Your Message, Set in Film

Videos are a powerful way to communicate with participants
Reported by Karen Wittwer
Art by Jackson Epstein

Art by Jackson Epstein

How well you convey the retirement saving message to your clients’ employees can help decide their future. This year, Practice Development explores various means to communicate with participants—present and potential—and do it more effectively.

Videos, creatively filmed, can be a powerful tool for engaging employees, for showing them the value of investing in the plan. Jennifer Benz, senior vice president with Benz Segal, in San Francisco, says video at its best “gets people excited about a topic” through an emotional story.” It also shines when “explain[ing] concepts difficult to understand on paper” she says.

Oswald Financial in Cleveland uses the medium this way, employing white screen animation to jazz up its self-produced short, generic films on complicated topics such as Roth vs. traditional plans or the company match, says firm Director David Kulchar.

Visuals and other effects can help keep viewers engaged—key because people decide within the first few seconds whether to keep watching, Benz says. “Many videos are viewed for only 30 to 45 seconds, if that,” she says.

Custom videos can be short—either stand-alone or in a series—or longer, as with enrollment presentations. The latter, often made for clients with multiple work sites or shifts, provide an overview of the plan and how to save, Kulchar says. His firm heightens the customization by addressing a topic the plan sponsor has told him will especially interest the employees. Oswald films the live presentation, which the sponsor then makes accessible, through email or its intranet site. These videos not only serve the client, Kulchar says, “they help us get more places and are more cost-effective.”

He also saw economy in bringing production in-house. He determined that outsourcing, long term, would cost more than hiring a marketing specialist, whom he could use in additional ways. Now with an on-staff expert, he has “total flexibility,” he says—he can change his message easily, at limited expense—and has consistent branding across the firm.

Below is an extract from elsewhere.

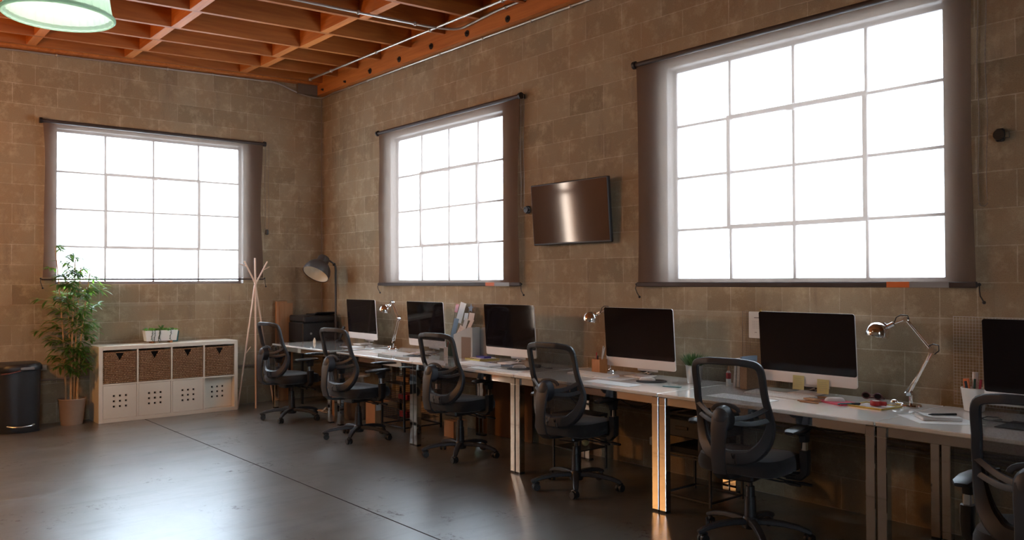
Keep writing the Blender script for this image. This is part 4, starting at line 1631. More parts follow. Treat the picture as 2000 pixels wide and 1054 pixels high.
# ------------------------------------------------------------------ desk lamps
def desk_lamp():
    t = thing('desk_lamp', '', 'lamp')
    # local frame: x along the wall, base foot at origin; total height 0.48
    m = MB()
    m.lathe([(0, 0), (.052, 0), (.054, .006), (.05, .014), (.02, .02), (0, .02)], n=32)
    m.tube([(-.035, 0, .011), (-.08, 0, .011)], [.022, .02], 14, ref=(0, 0, 1), flat=.45)
    m.ball((-.088, -.005, .0175), .022, 18, (1.1, 1, .78))
    m.cyl((0, 0, .015), (0, 0, .065), .011, n=16)
    m.build('lamp_foot', 'chrome', t)
    low = Vector((-.008, 0, .075)); elb = Vector((.115, 0, .315)); tip = Vector((-.022, 0, .478)); hj = Vector((-.115, 0, .44))
    m = MB()
    for y in (-.010, .010):
        m.tube([low + Vector((0, y, 0)), elb + Vector((0, y, 0))], .0048, 8)
        m.tube([low + Vector((-.022, y, .0)), low.lerp(elb, .55) + Vector((0, y, 0))], .003, 6)
    m.bb(-.022, .006, -.014, .014, .058, .084, .003)
    m.build('lower_arm', 'chrome', t)
    m = MB()
    for y in (-.011, .011):
        m.tube([elb + Vector((0, y, 0)), tip + Vector((0, y, 0))], .0048, 8)
    m.cyl(elb - Vector((0, .018, 0)), elb + Vector((0, .018, 0)), .015, n=18)
    m.build('upper_arm', 'chrome', t)
    m = MB()
    m.cyl(tip - Vector((0, .016, 0)), tip + Vector((0, .016, 0)), .012, n=16)
    m.tube([tip, tip.lerp(hj, .5), hj], [.006, .005, .006], 8)
    m.cyl(tip.lerp(hj, .72), hj + Vector((-.02, 0, -.012)), .014, n=16)
    m.build('head_joint', 'chrome', t)
    m = MB()
    pts = [elb + Vector((.012, 0, -.02)), elb + Vector((.035, .0, .0)), elb + Vector((.034, 0, .028)), elb + Vector((.005, 0, .034)), elb + Vector((-.02, 0, .022))]
    m.tube(pts, .0032, 6)
    pts = [tip + Vector((.014, 0, .0)), tip + Vector((.008, 0, .02)), tip + Vector((-.03, 0, .022)), tip + Vector((-.055, 0, .008)), hj + Vector((.02, 0, -.0))]
    m.tube(pts, .0032, 6)
    m.build('cable', 'black', t)
    hc = Vector((-.178, -.01, .398))
    axl = Vector((-.16, -.10, -1)).normalized()
    Rl = (-axl).to_track_quat('Z', 'Y').to_matrix()
    m = MB()
    m.shell([(.0615, -.022), (.0625, -.018), (.0625, .0), (.058, .022), (.046, .043), (.026, .056), (.004, .060)], .0016, hc, 40, Rl)
    m.build('lamp_shade', 'chrome', t)
    m = MB()
    m.tube([hj + Vector((-.015, 0, -.01)), hc + Rl @ Vector((.0, .0, .05)) + Vector((.02, 0, 0))], .013, 12)
    m.build('shade_neck', 'chrome', t)
    MB().ball(hc + Rl @ Vector((0, 0, -.0)), .028, 16).build('bulb', 'whitepl', t)
    return t


dl = desk_lamp()
for i, (x, y, a, lb) in enumerate([(7.43, -.30, 0, 'chrome arm lamp standing right of the monitor with sticky notes'),
                                   (5.18, -.33, 4, 'chrome arm lamp whose head shows left of the monitor by the pencil cup'),
                                   (2.20, -.34, -6, 'chrome arm lamp between the two computers nearest the corner')]):
    o = dl if i == 0 else dup(dl, (0, 0, 0), 0)
    o.location = (x, y, DT + .0005)
    o.rotation_euler = (0, 0, R(a))
    if i == 1:
        o.location = (5.115, -.225, DT + .0005)
    o['label'] = lb
    o['group'] = 'chrome desk lamps'


# ------------------------------------------------------------------ keyboards, mice, mats
def keyboard():
    t = thing('keyboard', '', 'keyboard')
    m = MB()
    m.prism([(-.062, .001), (.062, .001), (.062, .014), (-.062, .005)], -.215, .215, 'x')
    m.build('keyboard_body', 'alu', t)
    k = MB()
    for r_ in range(6):
        n = 14 if r_ else 10
        for c in range(n):
            w = .43 / 14
            x = -.215 + w * (c + .5) + .0
            if r_ == 0:
                ww = [1, 1, 1, 1.3, 5, 1.3, 1, 1, .7, .7]
                x = -.2145 + w * (sum(ww[:c]) + ww[c] / 2)
                wd_ = w * ww[c]
            else:
                wd_ = w
            y = -.051 + r_ * .0203
            z = .0055 + (y + .062) / .124 * .009
            k.bb(x - wd_ / 2 + .0012, x + wd_ / 2 - .0012, y - .0085, y + .0085, z, z + .003)
    k.build('keys', 'keys', t, smooth=0)
    return t


kb = keyboard()
for i, (x, y, a, lb) in enumerate([(6.72, -.455, -4, 'white keyboard in front of the monitor with sticky notes'),
                                   (4.03, -.645, -3, 'white keyboard in front of the computer beside the grey file holders'),
                                   (5.20, -.50, -3, 'white keyboard near the bamboo pencil cup, partly behind a chair back'),
                                   (2.72, -.62, -4, 'white keyboard beside the dark mouse mat near the corner lamp')]):
    o = kb if i == 0 else dup(kb, (0, 0, 0), 0)
    o.location = (x, y, DT + .0005)
    o.rotation_euler = (0, 0, R(a))
    o['label'] = lb
    o['group'] = 'white keyboards on the desks'


def mouse_at(x, y, z, a, lb):
    def f(u, v):
        q = (u - .5) * 2
        w = (v - .5) * 2
        px, py = q * .029 * math.sqrt(max(0, 1 - .75 * w ** 4)), w * .056
        h = .021 * (max(0, 1 - q ** 4)) ** .5 * (max(0, 1 - w ** 4)) ** .5
        return (px, py, h)
    m = MB()
    m.grid(f, 14, 16)
    m.prism([(.028 * math.cos(k * PI / 8) , .055 * math.sin(k * PI / 8)) for k in range(16)], 0, .0015, 'z')
    o = tag(m.build('computer_mouse', 'whitepl'), lb, 'mouse')
    o.location = (x, y, z)
    o.rotation_euler = (0, 0, R(a))
    return o


def flat_item(name, mat, lb, cat, pts, z, h, group=None):
    """thin slab from polygon points"""
    cx = sum(p[0] for p in pts) / len(pts)
    cy = sum(p[1] for p in pts) / len(pts)
    m = MB()
    m.prism([(p[0] - cx, p[1] - cy) for p in pts], 0, h, 'z')
    o = tag(m.build(name, mat, smooth=0), lb, cat, group)
    o.location = (cx, cy, z)
    return o


def rect(cx, cy, w, d, a=0):
    c, s_ = math.cos(R(a)), math.sin(R(a))
    return [(cx + x * c - y * s_, cy + x * s_ + y * c) for x, y in ((-w / 2, -d / 2), (w / 2, -d / 2), (w / 2, d / 2), (-w / 2, d / 2))]


def circ(cx, cy, r_, n=36):
    return [(cx + r_ * math.cos(2 * PI * k / n), cy + r_ * math.sin(2 * PI * k / n)) for k in range(n)]


T0 = DT + .0005
flat_item('mouse_mat', 'blackmat', 'round black mouse mat in front of the computer by the file holders', 'mouse mat', circ(4.50, -.605, .105), T0, .003)
mouse_at(4.455, -.575, T0 + .0032, -60, 'white mouse on the round black mat')
flat_item('mouse_mat', 'blackmat', 'round black mouse mat on the desk left of the zinc grass pot', 'mouse mat', circ(5.735, -.47, .105), T0, .003)
mouse_at(5.685, -.455, T0 + .0032, -60, 'white mouse on the black mat left of the zinc grass pot')
flat_item('mouse_mat', 'blackmat', 'dark mouse mat on the desk near the corner lamp', 'mouse mat', rect(2.97, -.56, .20, .16, 10), T0, .003)
mouse_at(2.90, -.545, T0 + .0032, -70, 'pale mouse on the dark mat near the corner lamp')
flat_item('mouse_mat', 'blackmat', 'dark grey rectangular mat on the desk at the frame edge', 'mouse mat', rect(8.14, -.52, .34, .24, 0), T0, .003)
flat_item('notebook', 'crimson', 'crimson notebook lying under the white mouse, right of the sticky notes', 'notebook', rect(7.095, -.46, .20, .135, -20), T0, .008)
mouse_at(7.07, -.452, T0 + .0085, -60, 'white mouse resting on the crimson notebook')


def pen(name, p0, p1, r_, mat, lb, cap=None):
    p0, p1 = Vector(p0), Vector(p1)
    t = thing(name, lb, 'pen', p0)
    d = p1 - p0
    MB().tube([Vector((0, 0, 0)), d * .12, d * .13, d], [r_ * .35, r_ * .9, r_, r_], 10).build('barrel', mat, t)
    MB().tube([d * .62, d * 1.02], r_ * 1.12, 10).build('pen_cap', cap or mat, t)
    return t


pen('marker_pen', (7.145, -.56, T0 + .008), (7.215, -.455, T0 + .008), .0065, 'teal', 'dark teal marker lying at the end of the crimson notebook', 'black')
for i, (a, b, mt, lb) in enumerate([((6.90, -.56), (7.02, -.50), 'tan_wood', 'orange-brown pencil at the near corner of the crimson notebook'),
                                    ((6.93, -.585), (7.04, -.575), 'tan_wood', 'orange-brown ruler stick nearest the desk edge by the crimson notebook'),
                                    ((6.86, -.36), (7.01, -.31), 'tan_wood', 'brown pencil lying below the second sticky note')]):
    o = tag(MB().tube([(a[0], a[1], T0 + .004), (b[0], b[1], T0 + .004)], .004, 6).build('pencil', mt), lb, 'pencil')
flat_item('card_box', 'card', 'small orange card packet beside the crimson notebook', 'packet', rect(6.965, -.515, .085, .05, -20), T0 + .009, .008)

# sticky notes on the monitor
for (x, z, a, lb) in ((6.72, .795, -1, 'yellow sticky note, left one on the monitor chin, with handwriting'), (6.885, .785, 2, 'yellow sticky note, right one on the monitor chin, with handwriting')):
    t = thing('sticky_note', lb, 'sticky note', (x, -.2455 if x < 6.8 else -.250, z), R(-1.5))
    MB().grid(lambda u, v: ((u - .5) * .078, -.006 * (1 - v) ** 2, (v - .5) * .085), 6, 6, .0006).build('note_paper', 'yellow', t)
    m = MB()
    for k in range(5):
        zz = .025 - k * .012
        w = [.05, .062, .055, .06, .035][k]
        pts = [(-.031 + w * q / 14, -.0014 - .006 * (.5 - zz / .085) ** 2 - .0003, zz + .0016 * math.sin(q * 2.3 + k)) for q in range(15)]
        m.tube(pts, .0005, 4)
    m.build('handwriting', 'print', t)

# ------------------------------------------------------------------ stationery and plants on the desks
# bamboo pencil cup
pc = thing('pencil_cup', 'orange-brown wooden pencil cup beside the second lamp', 'pencil cup', (5.13, -.355, T0))
m = MB()
for sx, sy, w, d in ((-1, 0, .006, .084), (1, 0, .006, .084), (0, -1, .072, .006), (0, 1, .072, .006)):
    m.bb(sx * .039 - w / 2, sx * .039 + w / 2, sy * .039 - d / 2, sy * .039 + d / 2, 0, .105, .001)
m.bb(-.036, .036, -.036, .036, 0, .006)
m.build('cup_body', 'cupwood', pc)
for i, (dx, dy, lx, ly, H, mt, lb) in enumerate([(-.02, 0, -.012, 0, .15, 'red', 'red pen standing in the wooden pencil cup'),
                                                 (.0, .01, .03, .0, .20, 'zinc', 'silver pen leaning tallest out of the wooden pencil cup'),
                                                 (.01, -.01, .045, .01, .19, 'zinc', 'second silver pen leaning out of the wooden pencil cup'),
                                                 (-.005, -.015, .01, -.01, .13, 'black', 'black pen standing short in the wooden pencil cup')]):
    pen('pen', (5.13 + dx, -.355 + dy, T0 + .008), (5.13 + dx + lx, -.355 + dy + ly, T0 + H), .0045, mt, lb)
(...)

Horizon Financial Group, in Baton Rouge, Louisiana, also does its own production, starting with writing its scripts (all compliance-approved). It posts its generic, educational short pieces on YouTube. That platform is free, notes Bill Bush, firm media manager.

As to custom, says Horizon partner Andy Bush, video can explain a move the client plans to make, as with a video they produced to “take the mystery out of a recordkeeper change.”

For an adviser who would rather outsource, hiring a firm such as Benz’ will buy wisdom, expertise and a professionally finished product. Benz, or maybe Engagement Strategist Megan Yost, start by helping identify “key messages” and three top takeaways.

“We then develop the messages and think about the sequence [for presenting them] in this short time frame, and how we can use visuals and music to explain them in a way that’s emotionally powerful,” Yost says. If employees should take action at the end, the video needs to set that up.

As to cost, “You could spend a couple of hundred dollars and you could spend tens of thousands of dollars,” based on approach, Benz says. Advisers serious about incorporating video, she says, should weigh their resources against their goals, then “figure out how to insure there’s a direct return on investment; tie it to actual participant behaviors and things you want to accomplish that are important to your plan sponsors.”

Advisers who are game to shoulder the technical work can purchase a decent set-up—camera, computer, software, wireless mike, lights and green screen—for $5,000 to $6,000, says Andy’s brother and partner Bill Bush. Even smart phones produce “HD-quality good enough for folks to view,” he says.